From "Charlie Brown" to "Glee," at this time of year there's no escaping the enchanting seduction and spectacle of Christmas. And if there's ever a time Jewish kids feel excluded from the party, it's now. Our mall in Short Hills, New Jersey, perhaps because of its hefty Jewish population, doesn't play up a religious Christmas as much as it creates an inclusive, sparkly, Winter Wonderland. But when other kids line up to take their photos with the bearded, jolly, fat man, can you say no? In Short Hills, perhaps Santa is ecumenical.

But in this season of giving and wanting, it dawned on me that kids, like their parents, want what they don't have. Just take the American Girl doll. For my daughter's birthday in May, she was pining for "Julie," the 1974 California hippie girl who sports braids, a cool vibe, and straight, silky, long blonde hair. My daughter incidentally has dark, curly hair. But I pushed "Rebecca," the Jewish immigrant girl from 1914 who was living on the Lower East Side. Her mom probably worked in a sweat shop. Not surprisingly, Rebecca's Russian immigrant background story did little to impress my daughter, even though I thought it was neat. But I encouraged my daughter to buy Rebecca. Who couldn't fall in love with the sweet, Jewish girl in her simple frock lighting the Shabbat candles in the American Girl display case?

But for Hanukkah, my daughter begged again for blonde Julie. She confessed that she was never happy with Rebecca's hair. I can relate to that. Jewish girl hair can be a drag -- until the flat iron and potent chemicals softened my own frizzy mane, I too fretted. But Rebecca's hair is actually lovely, thick and bouncy, as if she just had a great blow out. But apparently Rebecca's hair is not as fabulous or coveted as Julie's WASPy hair, and with these dolls, the hair IS everything (they even have a hair salon with real stylists at the American Girl store to braid, cut and style for a fee).

Anecdotally, it turns out that most girls don't want to buy dolls that look like them. Asian girls want the blonde girls too -- even as their moms sometimes push the Asian dolls -- at least according to the American Girl manager with whom I chatted.

So if there is a holiday truism, we yearn for what we don't have and what we see on TV, which leads me back to the Christmas vs. Hanukkah conundrum. Our battery-operated Latke Larry who sings a snappy tune when you push his overstuffed belly is just no replacement for a cuddly Santa Claus or even a Santa-inspired Webkins (which coincidentally my son wanted for Hanukkah).
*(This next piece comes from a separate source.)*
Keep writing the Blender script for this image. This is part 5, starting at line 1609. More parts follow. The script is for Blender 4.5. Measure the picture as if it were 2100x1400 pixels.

But really, it just comes down to the tree. Jews just don't do Christmas trees, even if many of us secretly or not so secretly want to. And this is what my children are desperate for -- to decorate a tree and leave a treat for Santa. No matter how hard I sell Hanukkah -- "it's eight days instead of one!" -- menorahs just don't dazzle like a glittering tree.

"I wish we could leave milk and cookies for Santa Claus," my daughter said the other day.

"You can leave milk and cookies for me and mommy," my husband responded.

"No!" my daughter shrieked. "It's not the same -- you're not flying around the world dropping off presents. You're not tired."

"We're exhausted from the mall," I chimed in.

"When I grow up I am going to have a Christian wife so I can have Christmas," my son said matter-of-factly.

Oy. Until recently, the men in my husband's family were all rabbis. Legend has them dating back to the famous Rebbe Rashi of the Middle Ages. In the shtetls of Eastern Europe, I wonder if their kids ever had Christmas envy.

Nah ... I bet dreidel games were all the rage.